Washington lawmakers are watching the Financial Transaction Tax (FTT) debate in Europe as Democrat party leaders have made enacting this kind of tax a central part of their economic proposals for 2015. The effects of this debate could reach across international money markets into the pockets of common American taxpayers.
A FTT is a monetary transactions tax usually associated with the financial sector as compared to consumption taxes that consumers pay on products and services. Democrat Congressman Keith Ellison of Minnesota has introduced an even more specific “Inclusive Prosperity Act” which would tax the sale of stocks, bonds and derivatives. It is part of the on-going party theme of supporting “Main Street over Wall Street.” He claims the tax would reduce market speculation, discourage high-volume and high-speed trading, and slow down the proliferation of complex derivatives.
Republican FTT opponents argue these kinds of taxes would do little to harm Wall Street, even admitting they would raise badly needed revenue, but disagree about where the money would come from. They claim FTTs would put financial stress on working Americans by increasing the costs of having individual, family and employee retirement accounts. This would occur at a time when retirement plans operated by corporations are disappearing and Americans are already struggling with costs, both in time and money, associated with managing their own IRAs. They say the new taxes would make it more difficult for common people to save and invest.
Financial transaction taxes in general are usually proposed at very small percentage rates, but they could affect all transactions, of which there may be dozens (or even hundreds depending upon the size and scope) per account every day. Proponents believe the taxes would raise billions of dollars in new revenues. While experts predict the debate will not lead to a specific action this year, the issue will remain on the burner ready to heat up in time for the 2016 Presidential race.
Worldwide, there are several types of financial transaction taxes being implemented by various organizations and regions. Some are domestic meaning they are imposed only within one nation or financial region. Others are multinational, and affect transactions made between countries. Nearly 50 nations have some form of FTT today.

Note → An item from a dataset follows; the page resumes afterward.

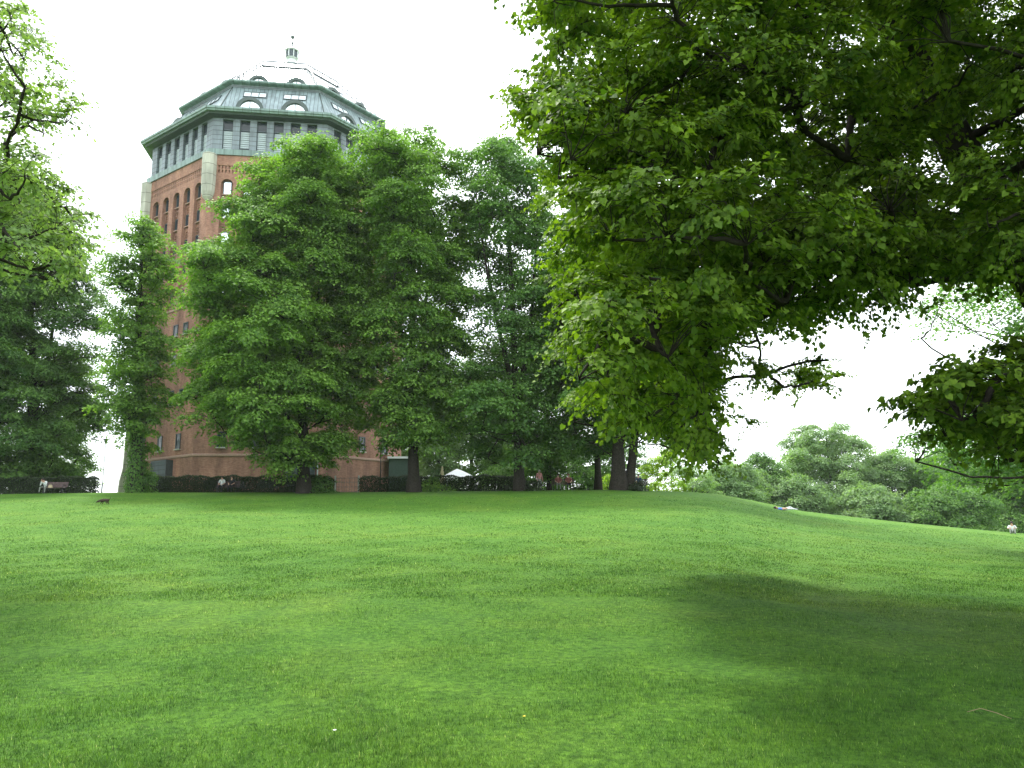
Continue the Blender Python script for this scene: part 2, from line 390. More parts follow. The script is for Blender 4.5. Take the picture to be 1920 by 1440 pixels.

EU finance ministers have been fiercely debating the scope of the tax pushing for a wide tax base with low tax rates. They have made a public commitment to start a EU FTT on January 1, 2016 with what’s called an “extra-territorial” reach across markets and nations. Yet, the last meeting of the 28 Member States in February ended with little progress on key issues and they are not set to negotiate again until May. Still to be worked out; who will collect the tax, the penalty for non-payment and who will be responsible for paying the penalty.